Ja, oft kaufe ich Aktionen. Da es sich jedoch rumgesprochen hat, dass ich jeweils am Mittwoch im Stadtpark grilliere, sprechen mich auch Menschen an und spenden etwas. Viele finden es gut, was ich mache, würden es jedoch selber nicht machen. Wenn sie dann etwas spenden, dann kaufe ich auch mal so richtig gute St. Galler Würste. Ansonsten, wie gesagt, Aktionen. Das ist meine Spende an Bedürftige. Ich beantworte jedoch keine Spende- oder Bettelbriefe.

Mir scheint es so, dass Sie sich selber auch treu bleiben. Sie müssen sich auch nicht anpassen, sondern kommen als Jürg Oschwald in den Stadtpark, wie sie sich auch als Jürg Oschwald in den
St. Moritzer-Kreisen zeigen. Sie haben also nicht das Gefühl, sich anpassen zu müssen?

Nein, ganz und gar nicht. Ich bin, wer ich bin und mache es so, wie ich es für richtig halte.

Hier im Stadtpark kennt man Sie, innerhalb der Stadtparkmauern sind Sie vielleicht mittlerweile sogar ein bisschen einer von ihnen. Wie sind die Begegnungen mit den Drogenabhängigen ausserhalb der Stadtmauern?

Ganz am Anfang haben die Drogenabhängigen die Strassenseite gewechselt, sobald sie mich gesehen haben. Ich war dann etwas verwirrt und habe mich gefragt, ob ich etwas falsch mache. Einer hat mir dann erklärt, dass ich ja so was wie ein Promi sei und sicherlich nicht mit ihnen gesehen werden wolle. Seit ich dies jedoch dann mal im Stadtpark berichtigt habe, ist alles gut und die Leute reden ganz normal mit mir. So wie eben neulich im Ausgang.

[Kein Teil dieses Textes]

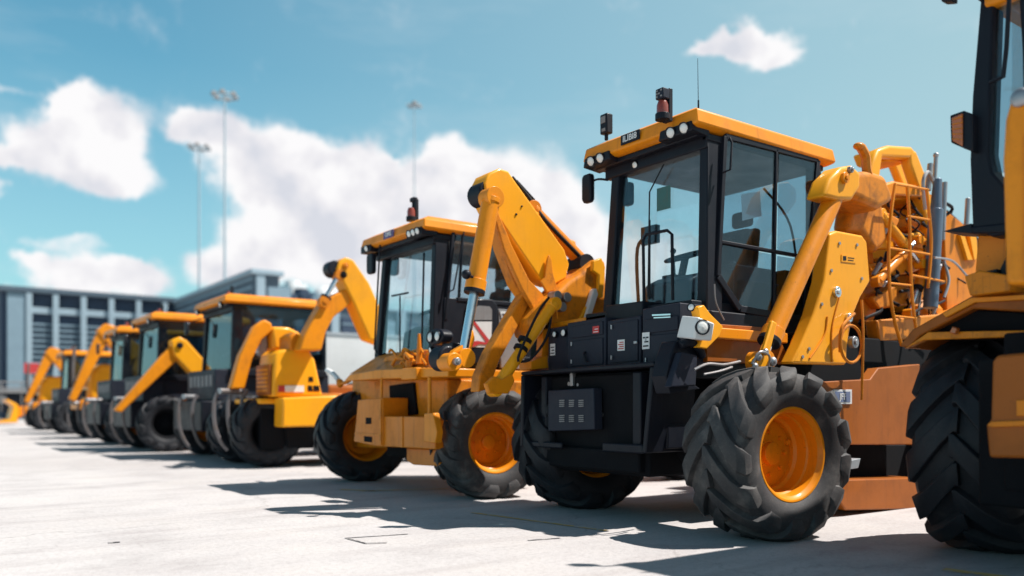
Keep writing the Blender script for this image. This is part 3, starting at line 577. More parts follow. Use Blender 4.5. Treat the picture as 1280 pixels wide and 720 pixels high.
    m = B(); m.pY([(1078, 262), (1092, 250), (1150, 250), (1186, 262), (1228, 300), (1232, 440), (1074, 440), (1070, 330)], 5.75, 6.1); m.build('engine_housing', 'void', T, bevel=.03)
    for k, (q, Yq, mt) in enumerate((([(1090, 236), (1118, 226), (1150, 232), (1156, 246), (1120, 244), (1096, 252)], 4.86, 'orange'), ([(1076, 268), (1104, 262), (1126, 274), (1120, 286), (1100, 278), (1080, 286)], 4.84, 'rust'),
            ([(1092, 296), (1150, 290), (1160, 300), (1150, 308), (1096, 312)], 4.88, 'yellow'), ([(1086, 330), (1140, 322), (1156, 334), (1140, 342), (1090, 346)], 4.90, 'orange'), ([(1090, 372), (1120, 356), (1160, 362), (1150, 380), (1100, 386)], 4.90, 'rust'),
            ([(1150, 240), (1166, 250), (1186, 330), (1190, 400), (1176, 400), (1166, 330)], 5.1, 'deep'), ([(1096, 400), (1180, 392), (1210, 380), (1214, 400), (1180, 420), (1100, 428)], 4.80, 'rust'), ([(1078, 300), (1090, 296), (1098, 380), (1088, 420), (1078, 400)], 5.0, 'deep'))):
        m = B(); m.pY(q, Yq, Yq + .14); m.build('boom_link', mt, T, bevel=.02)
    for k, (a_, b_) in enumerate((((1100, 268), (1150, 330)), ((1168, 300), (1136, 392)), ((1096, 352), (1146, 300)))):
        piston(T, O, PY(*a_, 4.80), PY(*b_, 4.80), .05, rod=.35, barrel='orange' if k else 'yellow')
    # ladder
    m = B(); YL = 4.62
    rails = [[(1119, 230), (1114, 265), (1111, 310), (1112, 360), (1118, 400), (1127, 432)], [(1134, 232), (1137, 280), (1138, 330), (1141, 380), (1146, 416)], [(1158, 236), (1164, 300), (1160, 360)]]
    for rl in rails: m.tube([PY(x, y, YL) for x, y in rl], .017)
    for a, b in (((1119, 230), (1160, 237)), ((1134, 270), (1162, 275)), ((1112, 310), (1162, 318)), ((1112, 354), (1140, 357)), ((1117, 395), (1145, 398)), ((1140, 344), (1180, 352))): m.cyl(PY(*a, YL), PY(*b, YL), .012, n=10)
    m.build('ladder', 'orange', T, bevel=0)
    m = B(); m.cyl(PY(1163, 385, 4.70), PY(1170, 262, 4.70), .075); m.cyl(PY(1170, 262, 4.70), PY(1172, 224, 4.70), .06, .045); m.build('exhaust_sleeve', 'blue', T, bevel=.006)
    m = B(); m.cyl(PY(1160, 238, 4.75), PY(1163, 205, 4.75), .03); m.cyl(PY(1168, 230, 4.75), PY(1170, 196, 4.75), .022); m.ball(PY(1170, 194, 4.75), .03); m.tube([PY(1157, 262, 4.7), PY(1154, 228, 4.7), PY(1160, 215, 4.7), PY(1166, 226, 4.7)], .02); m.cyl(PY(1178, 300, 4.7), PY(1181, 228, 4.7), .028); m.build('exhaust_pipe', 'steel', T, bevel=0)
    m = B(); m.pY([(1180, 262), (1192, 270), (1202, 278), (1222, 300), (1224, 400), (1184, 400)], 4.9, 5.05); rp = m.build('rear_guard', 'deep', T, bevel=.012)
    m = B(); m.pY([(1200, 292), (1205, 292), (1216, 325), (1210, 325)], 4.86, 4.9); m.pY([(1212, 292), (1220, 292), (1224, 322), (1218, 325)], 4.86, 4.9); m.build('guard_rib', 'yellow', rp, bevel=.004)
    m = B(); m.cyl(PY(1208, 282, 4.8), PY(1210, 248, 4.8), .028); m.build('breather_pipe', 'steel', T, bevel=.004)
    m = B(); m.tube([PY(1168, 322, 4.5), PY(1190, 326, 4.5), PY(1206, 342, 4.5), PY(1214, 352, 4.5)], .012); m.tube([PY(1180, 326, 4.55), PY(1186, 350, 4.5), PY(1180, 372, 4.5)], .016); m.build('handrail', 'steel', T, bevel=0)
    # far side boom, seen between the two cabs
    YA = 6.75; t1 = .26
    m = B(); m.pY([(606, 228), (612, 216), (625, 210), (636, 214), (644, 226), (706, 312), (712, 330), (708, 348), (694, 356), (676, 350), (662, 330), (616, 262), (608, 246)], YA, YA + t1)
    bm_ = m.build('upper_boom', 'yellow', T, bevel=.02, seg=3)
    m = B(); m.pY([(612, 250), (622, 262), (640, 306), (662, 350), (684, 372), (700, 372), (690, 396), (668, 388), (652, 360), (630, 312), (618, 270)], YA - .03, YA + .03); m.pY([(618, 262), (632, 286), (650, 330), (672, 376), (666, 388), (644, 356), (626, 310)], YA + .10, YA + .24)
    m.build('boom_side_link', 'rust', bm_, bevel=.012)
    m = B(); m.pY([(682, 346), (684, 326), (687, 318), (690, 326), (692, 344), (698, 362), (684, 366), (676, 352)], YA - .05, YA - .02); m.build('link_bracket', 'rust', bm_, bevel=.01)
    m = B(); p = PY(614, 240, YA); m.cyl((p.x, YA + .02, p.z), (p.x, YA + .26, p.z), .12); m.build('sheave', 'black', bm_, bevel=.02)
    p = PY(617, 248, YA); pin(bm_, O, p, .035, YA - .02, 'black'); p = PY(645, 268, YA); pin(bm_, O, p, .012, YA, 'black', .01); pin(bm_, O, PY(652, 258, YA), .010, YA, 'black', .01)
    piston(T, O, PY(614, 248, YA - .10), PY(578, 448, YA - .10), .088, rod=.42, barrel='orange')
    m = B(); p = PY(583, 343, YA - .2); m.ball(p, .045); m.cyl(p, p + V((.2, .1, -.02)), .014); m.build('bleed_valve', 'black', T, bevel=0)
    m = B(); m.pY([(563, 446), (568, 438), (580, 430), (588, 418), (592, 412), (594, 424), (588, 444), (580, 458), (570, 464), (562, 458)], YA - .13, YA - .05); lg = m.build('rod_lug', 'orange', T, bevel=.012)
    m = B(); p = PY(569, 452, YA - .2); m.cyl((p.x, YA - .20, p.z), (p.x, YA - .0, p.z), .085); m.build('lug_boss', 'orange', lg, bevel=.01); pin(lg, O, p, .035, YA - .22, 'steel')
    m = B(); p = PY(559, 448, YA); m.cyl((p.x, YA - .05, p.z), (p.x, YA + .16, p.z), .12); m.build('cushion_roller', 'black', lg, bevel=.02)
    # back cylinder from boom to cab bracket
    piston(T, O, PY(664, 262, YA + .12), PY(738, 338, YA + .12), .075, rod=.06, barrel='deep')
    m = B(); m.tube([PY(640, 222, YA + .1), PY(660, 246, YA + .1), PY(682, 276, YA + .05), PY(724, 320, YA + .05)], .022); m.tube([PY(646, 226, YA + .2), PY(668, 250, YA + .2)], .012); p = PY(733, 330, YA); m.cyl((p.x, YA - .02, p.z), (p.x, YA + .22, p.z), .105); m.build('boom_hose', 'hose', T, bevel=0)
    m = B(); m.pY([(657, 266), (662, 258), (674, 266), (672, 276)], YA + .02, YA + .24); m.build('cylinder_clevis', 'yellow', T, bevel=.01)
    m = B(); m.pY([(712, 350), (728, 340), (742, 328), (750, 322), (758, 326), (760, 398), (700, 412), (668, 422), (664, 400), (684, 372), (700, 362)], YA - .15, YA + .2); mb = m.build('boom_mount', 'rust', T, bevel=.05, seg=4)
    m = B(); m.pY([(742, 326), (752, 322), (757, 334), (754, 372), (748, 372), (749, 344), (741, 338)], YA - .2, YA - .15); m.pY([(724, 400), (732, 384), (738, 380), (730, 402)], YA - .19, YA - .15); m.build('mount_flange', 'yellow', mb, bevel=.01)
    m = B(); m.pY([(731, 400), (742, 362), (746, 360), (748, 368), (738, 400)], YA - .22, YA - .155); m.build('boom_safety_strut', 'white', mb, bevel=.012)
    m = B()
    for px, py in ((700, 384), (706, 372), (694, 370)): p = PY(px, py, YA - .17); m.cyl((p.x, YA - .22, p.z), (p.x, YA - .1, p.z), .05, n=12)
    m.build('mount_bolt', 'steel', mb, bevel=.004)
    m = B(); m.pY([(600, 470), (612, 440), (652, 372), (664, 352), (672, 360), (654, 396), (624, 452), (612, 486), (598, 490)], YA + .05, YA + .20); m.build('stabiliser_leg', 'rust', T, bevel=.012)
    YB = 6.55
    piston(T, O, PY(692, 380, YB), PY(618, 488, YB), .058, rod=.02, barrel='yellow')
    m = B(); m.pY([(608, 480), (618, 470), (628, 474), (640, 466), (644, 476), (636, 492), (612, 492)], YB - .07, YB - .01); m.build('stabiliser_foot_bracket', 'orange', T, bevel=.012)
    m = B(); m.cyl(PY(655, 428, YB), PY(657, 424, YB), .072); m.cyl(PY(650, 438, YB), PY(652, 434, YB), .072)
    m.tube([PY(686, 372, YB - .1), PY(672, 392, YB - .11), PY(650, 440, YB - .11), PY(648, 452, YB - .1)], .014); m.tube([PY(690, 380, YB), PY(684, 420, YB - .08), PY(664, 448, YB - .08), PY(650, 452, YB)], .014); m.build('clamp_hose', 'hose', T, bevel=0)
    m = B(); m.pY([(676, 392), (686, 384), (690, 420), (684, 456), (676, 456), (679, 424)], YB + .05, YB + .15); m.pY([(664, 452), (684, 444), (686, 460), (664, 462)], YB, YB + .2)
    m.tube([PY(694, 374, YB), PY(697, 398, YB)], .010); m.build('guide_bracket', 'orange', T, bevel=.01)
    m = B(); m.pX([(688, 404), (757, 392), (757, 398), (688, 411)], 5.3, 5.9); m.build('boom_deck', 'orange', T, bevel=.01)
machine_one()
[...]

Und wie reagiert die andere Seite? Also die Personen, die Sie noch als «Figaro von St. Moritz» kennen?

Also mein Coiffurekollege fand es sehr cool. Auch er ist kein Unbekannter und fand es einfach gut, dass ich das mache. Bei den meisten kommt auch diese Seite von mir gut an.

Und Sie machen nun so weiter, jeden zweiten Mittwoch grillieren Sie im Stadtpark?

Ja, über den Winter bestimmt. Im Frühling steche ich jedoch für sieben Monate in See. Dann übernehme Werner und Ueli das Grillieren. Wenn ich zurück bin, werde ich jedoch wieder weitermachen und im Stadtpark den Grill so richtig einheizen.

Auch der Grillmeister muss versorgt sein.
Auch der Grillmeister muss versorgt sein.